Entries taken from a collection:
## Start

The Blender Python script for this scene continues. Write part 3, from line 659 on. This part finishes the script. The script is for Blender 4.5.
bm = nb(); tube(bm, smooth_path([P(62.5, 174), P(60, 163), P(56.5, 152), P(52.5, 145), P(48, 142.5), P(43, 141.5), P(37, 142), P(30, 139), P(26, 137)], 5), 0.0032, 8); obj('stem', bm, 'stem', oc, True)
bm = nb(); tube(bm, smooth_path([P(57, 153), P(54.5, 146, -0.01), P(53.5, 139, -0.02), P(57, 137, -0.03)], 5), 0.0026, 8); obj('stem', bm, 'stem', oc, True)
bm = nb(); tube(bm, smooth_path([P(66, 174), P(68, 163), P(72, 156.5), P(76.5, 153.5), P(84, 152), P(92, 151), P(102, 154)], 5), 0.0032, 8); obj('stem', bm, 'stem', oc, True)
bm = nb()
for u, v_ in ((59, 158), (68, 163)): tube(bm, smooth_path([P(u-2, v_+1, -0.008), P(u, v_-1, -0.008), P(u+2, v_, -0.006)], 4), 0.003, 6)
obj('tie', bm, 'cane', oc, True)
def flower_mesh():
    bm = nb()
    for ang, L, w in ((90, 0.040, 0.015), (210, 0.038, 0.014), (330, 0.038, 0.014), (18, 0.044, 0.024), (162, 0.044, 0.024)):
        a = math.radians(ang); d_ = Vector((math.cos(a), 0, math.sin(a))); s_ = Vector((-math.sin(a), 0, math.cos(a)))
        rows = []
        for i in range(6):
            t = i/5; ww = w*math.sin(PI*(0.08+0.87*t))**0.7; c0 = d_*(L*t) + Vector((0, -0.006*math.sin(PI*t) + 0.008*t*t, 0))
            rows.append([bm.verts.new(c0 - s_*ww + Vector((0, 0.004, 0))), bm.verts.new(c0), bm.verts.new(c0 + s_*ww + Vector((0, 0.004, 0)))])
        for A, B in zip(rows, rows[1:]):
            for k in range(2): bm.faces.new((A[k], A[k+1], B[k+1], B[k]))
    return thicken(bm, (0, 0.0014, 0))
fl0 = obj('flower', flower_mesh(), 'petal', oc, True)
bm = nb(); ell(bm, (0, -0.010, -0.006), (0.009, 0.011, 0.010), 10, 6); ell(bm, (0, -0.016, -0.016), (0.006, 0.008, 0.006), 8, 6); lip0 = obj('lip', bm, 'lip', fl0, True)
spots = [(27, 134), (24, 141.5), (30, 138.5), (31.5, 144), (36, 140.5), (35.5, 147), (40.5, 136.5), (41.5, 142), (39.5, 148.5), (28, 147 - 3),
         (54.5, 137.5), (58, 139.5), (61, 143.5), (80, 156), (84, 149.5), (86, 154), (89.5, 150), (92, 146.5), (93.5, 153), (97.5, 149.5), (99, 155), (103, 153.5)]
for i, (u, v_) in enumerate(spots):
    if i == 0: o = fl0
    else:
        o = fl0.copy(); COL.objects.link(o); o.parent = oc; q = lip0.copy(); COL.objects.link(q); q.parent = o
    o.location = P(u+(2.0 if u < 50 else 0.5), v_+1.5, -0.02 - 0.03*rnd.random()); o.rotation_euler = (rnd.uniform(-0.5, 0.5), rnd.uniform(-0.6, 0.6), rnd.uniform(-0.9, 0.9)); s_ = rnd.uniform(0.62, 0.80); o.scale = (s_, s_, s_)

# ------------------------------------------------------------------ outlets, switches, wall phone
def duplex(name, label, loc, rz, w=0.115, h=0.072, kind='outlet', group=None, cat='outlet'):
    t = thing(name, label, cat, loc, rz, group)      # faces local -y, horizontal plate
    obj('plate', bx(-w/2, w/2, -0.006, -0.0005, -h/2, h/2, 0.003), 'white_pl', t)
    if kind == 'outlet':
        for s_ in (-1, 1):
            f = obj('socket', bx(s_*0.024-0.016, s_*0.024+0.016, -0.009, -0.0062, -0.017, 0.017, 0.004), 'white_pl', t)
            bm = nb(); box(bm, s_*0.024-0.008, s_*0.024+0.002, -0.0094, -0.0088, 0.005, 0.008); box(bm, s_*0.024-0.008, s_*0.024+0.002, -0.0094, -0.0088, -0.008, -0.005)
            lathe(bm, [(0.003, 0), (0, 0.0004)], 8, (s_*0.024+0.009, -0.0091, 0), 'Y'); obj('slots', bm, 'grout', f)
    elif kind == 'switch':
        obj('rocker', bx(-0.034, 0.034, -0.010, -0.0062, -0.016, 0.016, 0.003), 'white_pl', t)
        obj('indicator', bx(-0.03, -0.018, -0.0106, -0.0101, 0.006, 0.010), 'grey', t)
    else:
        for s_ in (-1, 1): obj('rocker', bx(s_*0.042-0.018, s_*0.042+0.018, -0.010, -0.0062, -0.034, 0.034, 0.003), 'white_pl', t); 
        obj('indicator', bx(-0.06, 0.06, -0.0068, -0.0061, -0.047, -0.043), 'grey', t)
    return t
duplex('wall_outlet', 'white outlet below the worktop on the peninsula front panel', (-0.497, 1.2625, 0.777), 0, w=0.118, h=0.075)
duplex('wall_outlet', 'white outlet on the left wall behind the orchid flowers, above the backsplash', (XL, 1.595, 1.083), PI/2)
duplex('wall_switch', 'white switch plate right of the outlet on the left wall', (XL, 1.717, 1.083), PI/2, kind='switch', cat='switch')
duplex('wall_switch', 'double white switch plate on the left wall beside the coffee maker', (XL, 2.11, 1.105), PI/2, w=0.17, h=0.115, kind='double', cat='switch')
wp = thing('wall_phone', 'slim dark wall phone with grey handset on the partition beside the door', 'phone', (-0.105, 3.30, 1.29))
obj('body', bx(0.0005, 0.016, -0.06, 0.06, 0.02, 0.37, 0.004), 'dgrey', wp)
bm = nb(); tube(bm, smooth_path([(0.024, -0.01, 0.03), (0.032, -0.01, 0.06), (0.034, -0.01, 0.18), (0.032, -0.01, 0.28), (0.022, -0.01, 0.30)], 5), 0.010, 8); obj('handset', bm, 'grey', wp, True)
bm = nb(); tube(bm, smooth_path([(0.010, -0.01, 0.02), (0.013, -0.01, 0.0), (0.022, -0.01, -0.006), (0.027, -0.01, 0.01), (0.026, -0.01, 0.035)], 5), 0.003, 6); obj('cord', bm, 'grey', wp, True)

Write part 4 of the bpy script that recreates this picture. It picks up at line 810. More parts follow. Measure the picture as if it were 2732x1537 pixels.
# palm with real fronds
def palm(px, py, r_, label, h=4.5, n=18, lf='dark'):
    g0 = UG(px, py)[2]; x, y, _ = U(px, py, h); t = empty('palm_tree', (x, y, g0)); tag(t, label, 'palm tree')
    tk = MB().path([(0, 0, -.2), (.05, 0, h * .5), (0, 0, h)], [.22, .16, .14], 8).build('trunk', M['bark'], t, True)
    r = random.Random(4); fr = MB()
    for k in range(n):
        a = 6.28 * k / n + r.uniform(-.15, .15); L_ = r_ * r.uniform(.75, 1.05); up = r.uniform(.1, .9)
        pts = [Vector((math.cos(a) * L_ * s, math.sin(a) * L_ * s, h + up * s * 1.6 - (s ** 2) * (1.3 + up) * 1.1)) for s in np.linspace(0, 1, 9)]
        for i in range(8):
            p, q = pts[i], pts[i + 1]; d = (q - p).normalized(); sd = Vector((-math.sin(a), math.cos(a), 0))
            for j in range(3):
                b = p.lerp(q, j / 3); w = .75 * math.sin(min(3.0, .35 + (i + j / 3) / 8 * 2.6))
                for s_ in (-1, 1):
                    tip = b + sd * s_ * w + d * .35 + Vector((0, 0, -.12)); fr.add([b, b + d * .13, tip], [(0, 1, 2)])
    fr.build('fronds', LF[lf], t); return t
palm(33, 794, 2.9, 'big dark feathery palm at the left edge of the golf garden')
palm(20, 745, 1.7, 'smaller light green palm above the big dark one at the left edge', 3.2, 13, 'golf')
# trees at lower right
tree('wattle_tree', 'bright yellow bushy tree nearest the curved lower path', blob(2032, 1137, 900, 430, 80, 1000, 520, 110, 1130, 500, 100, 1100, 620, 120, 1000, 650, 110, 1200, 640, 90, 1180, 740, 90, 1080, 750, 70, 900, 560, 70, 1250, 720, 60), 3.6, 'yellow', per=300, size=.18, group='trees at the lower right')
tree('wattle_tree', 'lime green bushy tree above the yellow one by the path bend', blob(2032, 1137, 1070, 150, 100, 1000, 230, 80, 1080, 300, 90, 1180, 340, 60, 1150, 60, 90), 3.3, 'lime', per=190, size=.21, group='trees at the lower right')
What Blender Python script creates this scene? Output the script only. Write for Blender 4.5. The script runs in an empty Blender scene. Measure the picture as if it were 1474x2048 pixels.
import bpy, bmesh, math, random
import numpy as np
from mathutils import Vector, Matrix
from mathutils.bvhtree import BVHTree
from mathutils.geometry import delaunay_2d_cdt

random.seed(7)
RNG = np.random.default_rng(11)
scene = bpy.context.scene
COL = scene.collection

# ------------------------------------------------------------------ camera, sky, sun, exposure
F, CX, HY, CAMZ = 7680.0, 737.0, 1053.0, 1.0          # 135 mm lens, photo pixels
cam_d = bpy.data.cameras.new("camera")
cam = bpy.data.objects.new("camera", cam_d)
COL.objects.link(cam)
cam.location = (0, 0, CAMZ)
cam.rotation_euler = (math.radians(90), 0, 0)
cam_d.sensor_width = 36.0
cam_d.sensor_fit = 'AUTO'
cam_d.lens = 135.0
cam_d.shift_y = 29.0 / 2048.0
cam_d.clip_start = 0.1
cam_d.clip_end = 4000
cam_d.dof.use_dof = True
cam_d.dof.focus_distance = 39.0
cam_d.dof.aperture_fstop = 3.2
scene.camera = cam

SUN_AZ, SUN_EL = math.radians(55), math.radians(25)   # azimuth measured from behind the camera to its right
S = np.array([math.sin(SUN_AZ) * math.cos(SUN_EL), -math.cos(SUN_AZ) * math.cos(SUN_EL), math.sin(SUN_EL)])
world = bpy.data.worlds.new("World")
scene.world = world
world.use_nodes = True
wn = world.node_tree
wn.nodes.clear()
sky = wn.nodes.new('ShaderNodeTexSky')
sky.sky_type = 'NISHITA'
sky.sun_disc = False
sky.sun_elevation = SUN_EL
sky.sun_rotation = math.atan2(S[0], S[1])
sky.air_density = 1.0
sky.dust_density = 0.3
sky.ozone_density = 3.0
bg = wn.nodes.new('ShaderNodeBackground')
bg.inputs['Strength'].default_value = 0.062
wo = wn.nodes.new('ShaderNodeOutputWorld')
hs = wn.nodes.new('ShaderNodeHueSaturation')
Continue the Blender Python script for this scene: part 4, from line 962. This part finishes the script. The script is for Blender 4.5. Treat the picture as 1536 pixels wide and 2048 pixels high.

## End

Aim: Look back at the entries above. Retype the line with "What Blender Python", the line with "COL = scene.collection", and all lines in between.

Written reply:
What Blender Python script creates this scene? Output the script only. Write for Blender 4.5. The script runs in an empty Blender scene. Measure the picture as if it were 1474x2048 pixels.
import bpy, bmesh, math, random
import numpy as np
from mathutils import Vector, Matrix
from mathutils.bvhtree import BVHTree
from mathutils.geometry import delaunay_2d_cdt

random.seed(7)
RNG = np.random.default_rng(11)
scene = bpy.context.scene
COL = scene.collection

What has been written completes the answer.